Chedeng is expected to make landfall  on Saturday night or Easter Sunday in northern and eastern Luzon.

The typhoon will hit the country just as the hot and dry season officially arrived.  Although the past few days have been warm and humid, Pagasa confirmed only yesterday that the hot and dry season has begun.

It said the northeast monsoon or Amihan, which brought cold weather from October to February, has ended.  Despite the onset of the dry season, the country would still experience some rain showers and thunderstorms due to the urban heat island effect or wind convergence.

FOOD PACKS

In case there are evacuees, more than 30,000 family food packs are ready  for distribution at the Cebu International Convention Center (CICC) and Petroni Warehouse, said the Department of Social Welfare and Development.

Each pack is sufficient for two to three days  with six kilos of rice, eight canned goods (four meat and four fish), eight sachets of coffee and eight packs of noodles.
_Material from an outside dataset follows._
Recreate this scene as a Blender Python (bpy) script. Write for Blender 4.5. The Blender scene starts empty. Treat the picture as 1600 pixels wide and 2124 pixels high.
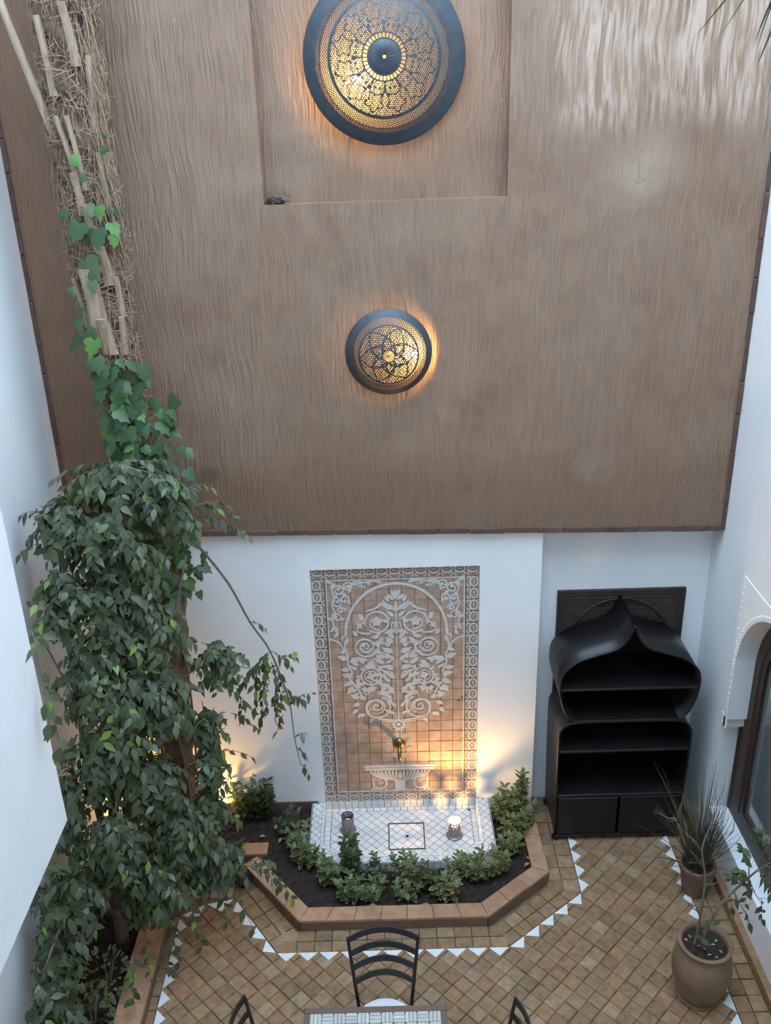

Trucks and other vehicles are also being arranged and nearly  P1 million  fund has been set aside to buy extra food packs if needed.

SATELLITE PHONES

At the Capitol, Baltazar Tribunalo, head of the Cebu provincial disaster office,  said a skeletal force is in place to monitor and provide assistance.

He said they will distribute  satellite phones to all towns and cities  today or tomorrow.

In Lapu-Lapu City, Andy Berame, local disaster officer, said schools and gyms were ready as evacuation centers. Food stocks were prepared for the 11 barangays in nearby Olango Island.

In Mandaue City,  Felix Suico, head of the local disaster office, said  14 vehicles were standing by for emergency rescue and relief operations.

The Mandaue Contractors Association offered their warehouses as evacuation centers.

Mandaue City Mayor Jonas Cortes ordered disaster management personnel to monitor settlers along the creeks, rivers and low-lying areas.
ty Occupants will be evacuated if the water  rises to critical levels.